The Class of 1925 is doing its best to disprove the charge which the CRIMSON correspondent brought against 1923 yesterday--that the classes no longer enjoy getting--together as units. Beginning with its recent plan to make its foreign students feel more welcome, 1925 has followed with two moves of even greater interest. Prior to the War, each Sophomore class used to have a class book and a banquet. In 1918, being non-essentials, they died a very natural death; but the present class officers, looking into the dusty past, have decided that they may appropriately disinter them this year.

Both banquet and Blue Book were originally founded with the idea of binding the class together. Through Sophomore and Junior years it is especially easy for the members of a class to drift apart to the four corners of Cambridge. When the Senior year arrives, unless something has been done to counteract such a tendency, the list of lost, strayed, and stolen is and to be long. The Blue Book, an unpretentious volume, will narrate the class activities for the year, list each member with his individual record, and serve as a handy directory. As long as it is not made too elaborate, and does not unnecessarily duplicate the Red Book, it performs a reasonable and useful function.

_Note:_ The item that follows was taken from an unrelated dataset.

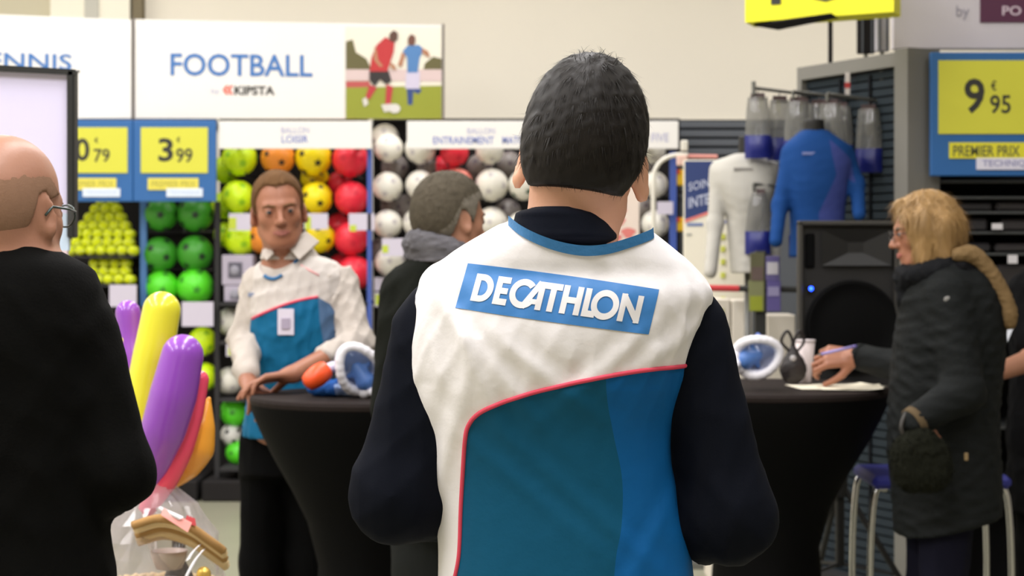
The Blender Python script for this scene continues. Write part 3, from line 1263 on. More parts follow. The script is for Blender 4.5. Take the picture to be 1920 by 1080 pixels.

As for the banquet, it would seem to be a natural culmination to the series of smokers, and its advantages as a "get together" are obvious. Perhaps it is unkind to recall now the one blemish on the 1926 record its Freshman Jubilee. If the banquet is taken in a similar spirit, it will not be a precedent that other classes will care to follow. On the other hand, if put to its best uses, it may provide the very link that is needed between the Freshman Dormitories and the Yard.